When Michigan installed new astroturf prior to the 2018 season, it nearly doubled the size of the block ‘M’ at midfield. The markings Green’s crew had grown accustomed to were all wrong. They didn’t realize until moments before the game, and the crew had to improvise. There was also an incident against Ohio State during the Denard Robinson era in which one of the fiberglass poles holding the banner up broke during the entrance.

Both cases helped the banner crew adapt. They started practicing on the new field, changing the designated spots where people stood. The poles were changed back to wood from fiberglass.

“We’re the ones that are nervous before the game,” Green said, “because we don’t enjoy the game until the banner’s up and the banner’s down successfully.”

The gameday protocol has changed immensely over the years. 

When Amy Stevens, the current president of the M Club (an organization for former Michigan athletes), attended Michigan as a track athlete, getting to hold up the banner was as simple as being one of the first 20 or so student-athletes who showed up.
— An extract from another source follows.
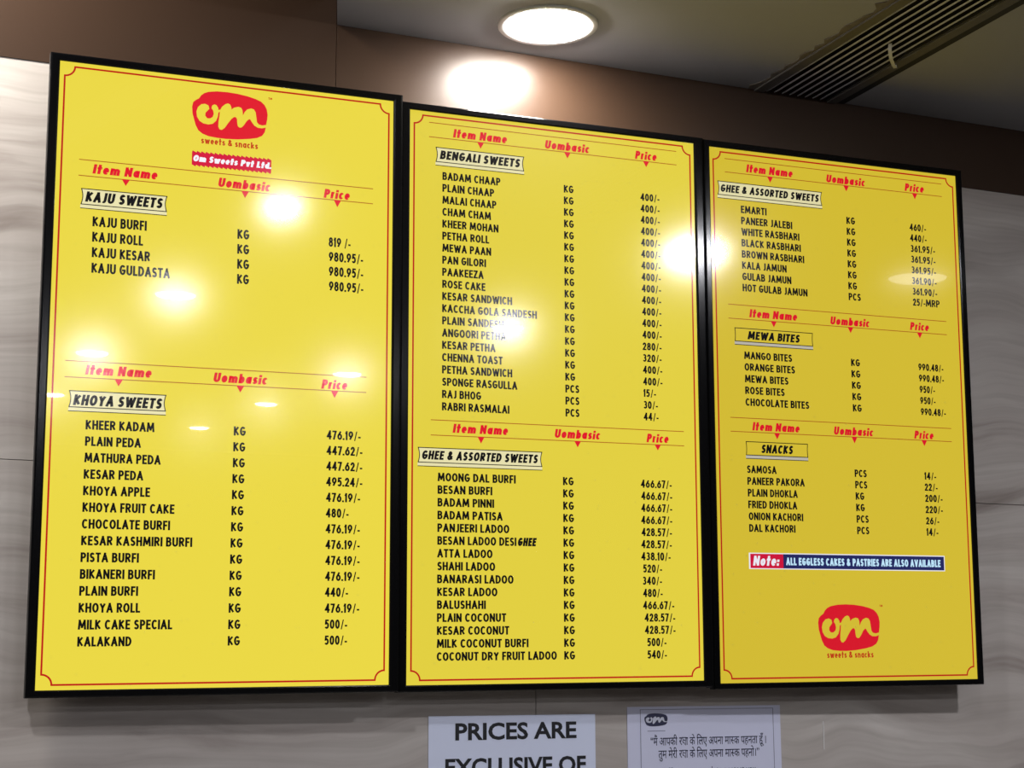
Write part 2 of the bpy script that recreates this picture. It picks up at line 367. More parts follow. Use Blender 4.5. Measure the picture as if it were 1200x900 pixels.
# ------------------------------------------------------------------ menu screens
SCREENS = [
 dict(
  heads=[
   (0.0332, 0.5023, 0.7992, 0.7741, [('Item Name', 0.0544, 0.7794, 0.0984, 0.1045, 0.7641), ('Uombasic', 0.2471, 0.7779, 0.0844, 0.2909, 0.7632), ('Price', 0.419, 0.7768, 0.0441, 0.4422, 0.7626)]),
   (0.0241, 0.4943, 0.4866, 0.4618, [('Item Name', 0.0544, 0.4674, 0.0987, 0.1039, 0.4512), ('Uombasic', 0.2472, 0.4663, 0.0856, 0.2902, 0.4515), ('Price', 0.4199, 0.4649, 0.0429, 0.4419, 0.4504)]),
  ],
  titles=[
   ('KAJU SWEETS', 0.0386, 0.1681, 0.7294, 0.7537, 0.0443, 0.7336, 0.1177, 0.0164, 1),
   ('KHOYA SWEETS', 0.0321, 0.1755, 0.4168, 0.4412, 0.0376, 0.4197, 0.1325, 0.0162, 1),
  ],
  blocks=[
   dict(h=0.0157, sx=0.9855, psx=0.9991, rows=[
    ('KAJU BURFI', 'KG', '819 /-', 0.0567, 0.6961, 0.2802, 0.6974, 0.4287, 0.6951),
    ('KAJU ROLL', 'KG', '980.95/-', 0.057, 0.672, 0.2805, 0.6725, 0.4292, 0.6714),
    ('KAJU KESAR', 'KG', '980.95/-', 0.0573, 0.6479, 0.2809, 0.6475, 0.4296, 0.6476),
    ('KAJU GULDASTA', 'KG', '980.95/-', 0.0576, 0.6237, 0.2812, 0.6226, 0.4301, 0.6239),
   ]),
   dict(h=0.0144, sx=1.0639, psx=1.1204, rows=[
    ('KHEER KADAM', 'KG', '476.19/-', 0.0574, 0.3837, 0.2815, 0.3845, 0.43, 0.3846),
    ('PLAIN PEDA', 'KG', '447.62/-', 0.0574, 0.359, 0.2813, 0.3598, 0.4301, 0.36),
    ('MATHURA PEDA', 'KG', '447.62/-', 0.0573, 0.3343, 0.2812, 0.335, 0.4302, 0.3355),
    ('KESAR PEDA', 'KG', '495.24/-', 0.0572, 0.3095, 0.281, 0.3103, 0.4302, 0.311),
    ('KHOYA APPLE', 'KG', '476.19/-', 0.0572, 0.2848, 0.2809, 0.2855, 0.4303, 0.2865),
    ('KHOYA FRUIT CAKE', 'KG', '480/-', 0.0571, 0.2601, 0.2807, 0.2608, 0.4304, 0.262),
    ('CHOCOLATE BURFI', 'KG', '476.19/-', 0.0571, 0.2353, 0.2806, 0.2361, 0.4304, 0.2375),
    ('KESAR KASHMIRI BURFI', 'KG', '476.19/-', 0.057, 0.2106, 0.2804, 0.2113, 0.4305, 0.213),
    ('PISTA BURFI', 'KG', '476.19/-', 0.057, 0.1858, 0.2803, 0.1866, 0.4306, 0.1884),
    ('BIKANERI BURFI', 'KG', '476.19/-', 0.0569, 0.1611, 0.2801, 0.1618, 0.4307, 0.1639),
    ('PLAIN BURFI', 'KG', '440/-', 0.0569, 0.1364, 0.28, 0.1371, 0.4307, 0.1394),
    ('KHOYA ROLL', 'KG', '476.19/-', 0.0568, 0.1116, 0.2798, 0.1124, 0.4308, 0.1149),
    ('MILK CAKE SPECIAL', 'KG', '500/-', 0.0568, 0.0869, 0.2797, 0.0876, 0.4309, 0.0904),
    ('KALAKAND', 'KG', '500/-', 0.0567, 0.0622, 0.2795, 0.0629, 0.4309, 0.0659),
   ]),
  ]),
 dict(
  heads=[
   (0.0334, 0.5011, 0.9337, 0.9087, [('Item Name', 0.0766, 0.9126, 0.098, 0.1261, 0.8976), ('Uombasic', 0.2446, 0.912, 0.0855, 0.2877, 0.8978), ('Price', 0.4184, 0.912, 0.0433, 0.4404, 0.8981)]),
   (0.0388, 0.5061, 0.4282, 0.4031, [('Item Name', 0.0773, 0.4088, 0.098, 0.1269, 0.3923), ('Uombasic', 0.2594, 0.408, 0.0857, 0.3024, 0.3925), ('Price', 0.4328, 0.4072, 0.0432, 0.4545, 0.393)]),
  ],
  titles=[
   ('BENGALI SWEETS', 0.046, 0.2055, 0.8668, 0.8915, 0.0524, 0.8719, 0.1462, 0.0151, 1),
   ('GHEE & ASSORTED SWEETS', 0.0174, 0.2363, 0.3578, 0.3819, 0.0228, 0.3627, 0.2063, 0.0147, 1),
  ],
  blocks=[
   dict(h=0.0136, sx=1.1089, psx=1.1995, rows=[
    ('BADAM CHAAP', 'KG', '400/-', 0.0575, 0.8362, 0.2804, 0.8355, 0.4283, 0.8367),
    ('PLAIN CHAAP', 'KG', '400/-', 0.0575, 0.8156, 0.2804, 0.8149, 0.4283, 0.8161),
    ('MALAI CHAAP', 'KG', '400/-', 0.0575, 0.795, 0.2804, 0.7944, 0.4283, 0.7956),
    ('CHAM CHAM', 'KG', '400/-', 0.0576, 0.7744, 0.2804, 0.7738, 0.4283, 0.775),
    ('KHEER MOHAN', 'KG', '400/-', 0.0576, 0.7538, 0.2804, 0.7533, 0.4283, 0.7544),
    ('PETHA ROLL', 'KG', '400/-', 0.0576, 0.7332, 0.2804, 0.7327, 0.4283, 0.7339),
    ('MEWA PAAN', 'KG', '400/-', 0.0577, 0.7125, 0.2804, 0.7122, 0.4283, 0.7133),
    ('PAN GILORI', 'KG', '400/-', 0.0577, 0.6919, 0.2804, 0.6916, 0.4283, 0.6927),
    ('PAAKEEZA', 'KG', '400/-', 0.0577, 0.6713, 0.2804, 0.6711, 0.4283, 0.6722),
    ('ROSE CAKE', 'KG', '400/-', 0.0578, 0.6507, 0.2804, 0.6505, 0.4283, 0.6516),
    ('KESAR SANDWICH', 'KG', '400/-', 0.0578, 0.6301, 0.2805, 0.63, 0.4283, 0.631),
    ('KACCHA GOLA SANDESH', 'KG', '400/-', 0.0578, 0.6095, 0.2805, 0.6094, 0.4283, 0.6104),
    ('PLAIN SANDESH', 'KG', '400/-', 0.0579, 0.5889, 0.2805, 0.5888, 0.4283, 0.5899),
    ('ANGOORI PETHA', 'KG', '280/-', 0.0579, 0.5682, 0.2805, 0.5683, 0.4283, 0.5693),
    ('KESAR PETHA', 'KG', '320/-', 0.0579, 0.5476, 0.2805, 0.5477, 0.4283, 0.5487),
    ('CHENNA TOAST', 'KG', '400/-', 0.058, 0.527, 0.2805, 0.5272, 0.4283, 0.5282),
    ('PETHA SANDWICH', 'KG', '400/-', 0.058, 0.5064, 0.2805, 0.5066, 0.4283, 0.5076),
    ('SPONGE RASGULLA', 'PCS', '15/-', 0.0581, 0.4858, 0.2805, 0.4861, 0.4283, 0.487),
    ('RAJ BHOG', 'PCS', '30/-', 0.0581, 0.4652, 0.2805, 0.4655, 0.4283, 0.4665),
    ('RABRI RASMALAI', 'PCS', '44/-', 0.0581, 0.4446, 0.2805, 0.445, 0.4283, 0.4459),
   ]),
   dict(h=0.0139, sx=1.1586, psx=1.1664, rows=[
    ('MOONG DAL BURFI', 'KG', '466.67/-', 0.0511, 0.3276, 0.2748, 0.3292, 0.4209, 0.3317),
    ('BESAN BURFI', 'KG', '466.67/-', 0.0511, 0.3069, 0.2748, 0.3083, 0.4214, 0.3111),
    ('BADAM PINNI', 'KG', '466.67/-', 0.0511, 0.2862, 0.2748, 0.2875, 0.421, 0.2905),
    ('BADAM PATISA', 'KG', '466.67/-', 0.051, 0.2654, 0.2748, 0.2667, 0.4206, 0.2699),
    ('PANJEERI LADOO', 'KG', '428.57/-', 0.051, 0.2447, 0.2748, 0.2459, 0.4209, 0.2493),
    ('BESAN LADOO DESI ~GHEE', 'KG', '428.57/-', 0.051, 0.224, 0.2748, 0.2251, 0.4202, 0.2287),
    ('ATTA LADOO', 'KG', '438.10/-', 0.0509, 0.2033, 0.2748, 0.2043, 0.4198, 0.208),
    ('SHAHI LADOO', 'KG', '520/-', 0.0509, 0.1825, 0.2748, 0.1835, 0.4227, 0.1874),
    ('BANARASI LADOO', 'KG', '340/-', 0.0509, 0.1618, 0.2747, 0.1627, 0.4215, 0.1668),
    ('KESAR LADOO', 'KG', '480/-', 0.0509, 0.1411, 0.2747, 0.1419, 0.4222, 0.1462),
    ('BALUSHAHI', 'KG', '466.67/-', 0.0508, 0.1204, 0.2747, 0.121, 0.4218, 0.1256),
    ('PLAIN COCONUT', 'KG', '428.57/-', 0.0508, 0.0996, 0.2747, 0.1002, 0.4244, 0.105),
    ('KESAR COCONUT', 'KG', '428.57/-', 0.0508, 0.0789, 0.2747, 0.0794, 0.4245, 0.0844),
    ('MILK COCONUT BURFI', 'KG', '500/-', 0.0507, 0.0582, 0.2747, 0.0586, 0.4285, 0.0638),
    ('COCONUT DRY FRUIT LADOO', 'KG', '540/-', 0.0507, 0.0375, 0.2747, 0.0378, 0.4286, 0.0432),
   ]),
  ]),
 dict(
  heads=[
   (0.0309, 0.5025, 0.9332, 0.9085, [('Item Name', 0.0753, 0.9128, 0.0976, 0.1245, 0.8975), ('Uombasic', 0.244, 0.9113, 0.0859, 0.2876, 0.8972), ('Price', 0.4178, 0.912, 0.044, 0.4402, 0.8969)]),
   (0.0314, 0.5004, 0.6652, 0.6398, [('Item Name', 0.0744, 0.6446, 0.0992, 0.1241, 0.6288), ('Uombasic', 0.2429, 0.6431, 0.0857, 0.2866, 0.6289), ('Price', 0.4174, 0.6443, 0.0429, 0.4389, 0.6289)]),
   (0.0306, 0.5012, 0.4615, 0.4368, [('Item Name', 0.0748, 0.4405, 0.0972, 0.1248, 0.4259), ('Uombasic', 0.243, 0.44, 0.0853, 0.287, 0.4251), ('Price', 0.4173, 0.4398, 0.0434, 0.4393, 0.4258)]),
  ],
  titles=[
   ('GHEE & ASSORTED SWEETS', 0.0158, 0.2334, 0.8653, 0.8901, 0.0203, 0.8708, 0.207, 0.014, 1),
   ('MEWA BITES', 0.0439, 0.2047, 0.5993, 0.6231, 0.0691, 0.6038, 0.1086, 0.0148, 0),
   ('SNACKS', 0.0612, 0.1873, 0.3959, 0.4196, 0.0908, 0.4003, 0.0659, 0.0153, 0),
  ],
  blocks=[
   dict(h=0.0137, sx=1.1219, psx=1.1759, rows=[
    ('EMARTI', 'KG', '460/-', 0.0621, 0.8351, 0.2858, 0.8354, 0.4259, 0.8339),
    ('PANEER JALEBI', 'KG', '440/-', 0.0621, 0.8144, 0.2857, 0.8147, 0.426, 0.8133),
    ('WHITE RASBHARI', 'KG', '361.95/-', 0.062, 0.7938, 0.2856, 0.7941, 0.4261, 0.7928),
    ('BLACK RASBHARI', 'KG', '361.95/-', 0.0619, 0.7732, 0.2855, 0.7734, 0.4262, 0.7723),
    ('BROWN RASBHARI', 'KG', '361.95/-', 0.0619, 0.7526, 0.2854, 0.7527, 0.4263, 0.7518),
    ('KALA JAMUN', 'KG', '361.90/-', 0.0618, 0.732, 0.2853, 0.732, 0.4264, 0.7313),
    ('GULAB JAMUN', 'KG', '361.90/-', 0.0617, 0.7114, 0.2852, 0.7114, 0.4266, 0.7107),
    ('HOT GULAB JAMUN', 'PCS', '25/-MRP', 0.0617, 0.6908, 0.2851, 0.6907, 0.4267, 0.6902),
   ]),
   dict(h=0.0135, sx=1.1582, psx=1.1226, rows=[
    ('MANGO BITES', 'KG', '990.48/-', 0.0615, 0.5678, 0.2854, 0.5669, 0.433, 0.5688),
    ('ORANGE BITES', 'KG', '990.48/-', 0.0617, 0.5468, 0.2855, 0.5461, 0.4333, 0.5476),
    ('MEWA BITES', 'KG', '950/-', 0.0618, 0.5257, 0.2857, 0.5253, 0.4337, 0.5264),
    ('ROSE BITES', 'KG', '950/-', 0.0619, 0.5047, 0.2858, 0.5044, 0.434, 0.5052),
    ('CHOCOLATE BITES', 'KG', '990.48/-', 0.062, 0.4837, 0.2859, 0.4836, 0.4344, 0.484),
   ]),
   dict(h=0.0136, sx=1.1046, psx=1.256, rows=[
    ('SAMOSA', 'PCS', '14/-', 0.0616, 0.3639, 0.285, 0.3637, 0.4364, 0.3644),
    ('PANEER PAKORA', 'PCS', '22/-', 0.0619, 0.3432, 0.2853, 0.343, 0.4363, 0.3437),
    ('PLAIN DHOKLA', 'KG', '200/-', 0.0622, 0.3225, 0.2855, 0.3224, 0.4363, 0.323),
    ('FRIED DHOKLA', 'KG', '220/-', 0.0625, 0.3018, 0.2857, 0.3017, 0.4362, 0.3023),
    ('ONION KACHORI', 'PCS', '26/-', 0.0629, 0.2811, 0.2859, 0.281, 0.4362, 0.2816),
    ('DAL KACHORI', 'PCS', '14/-', 0.0632, 0.2604, 0.2862, 0.2604, 0.4361, 0.2609),
   ]),
  ]),
]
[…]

“There was always more than enough,” Stevens said. “And then we would go out, hold the banner, the team would run through and we’d go over and join the cheerleaders for the Let’s Go Blue chant. And then the cheerleaders would like, boost us into the student section.”

When Green joined the athletic department as an intern about a decade ago, the Student Athlete Advisory Committee was in charge of the banner. That changed because having student athletes who might rather be tailgating in charge of something so important was a little too scary for Green.

Now, Stevens is one of the people governing the banner. In addition to the one at Crisler, the M Club has a duplicate kept in a storage facility off campus. They’ve also got banners of varying sizes with the same message, a way of trying to incorporate a football tradition into different sports. Stevens says they’ve gotten a banner out to golf, baseball, softball, volleyball and track and field, among other sports. They’d like to find a way to use it in Crisler for basketball games and Yost Ice Arena for hockey games.

When Michigan’s color scheme changes slightly, like with the move from Adidas to Nike or with the new turf, Stevens calls New England Flag and Banner and starts working on commissioning a new one. She looked at samples for the latest recently.

Matt Strommer, the art manager for the company, says the turnaround time for a project like that can be as short as a week or longer than two months, depending on demand, and the cost is north of $2,000.

“In this particular case, we started with the blue field and then we created a life-size stencil of the letters, transferred that stencil onto the nylon by rubbing this, it’s a combination of mineral spirits and Taylor’s chalk,” Strommer said.

The image from the stencil goes into the nylon. From there, it’s an easy job for seamstresses, who sew the letters on, and all that’s left is to cut excess material away.

New England Flag and Banner does all of the banners for Michigan athletics, including those at Crisler. (For the record, Strommer said no 1992 or 1993 Final Four banners have been commissioned since Juwan Howard’s hiring as men’s basketball coach.)

There are usually 20-30 people who help hold it up each week, a combination of Green’s banner crew, members of the M Club and donors or Make-a-Wish kids who are able to get on-field. Only about eight or so are needed to keep it upright, Green says, so perhaps it’s possible to find eight people who are already needed in the stadium even if it’s limited to essential personnel.

“I imagine the banner in some form or fashion would be up there, even if there wasn’t fans in the stadium,” Green said. “I just think the banner’s such an icon and such a fixture in what the team does that at least the facility workers — and it wasn’t my crew that typically does it — somebody would’ve been out there to make sure that the banner was going up for the team to run through.”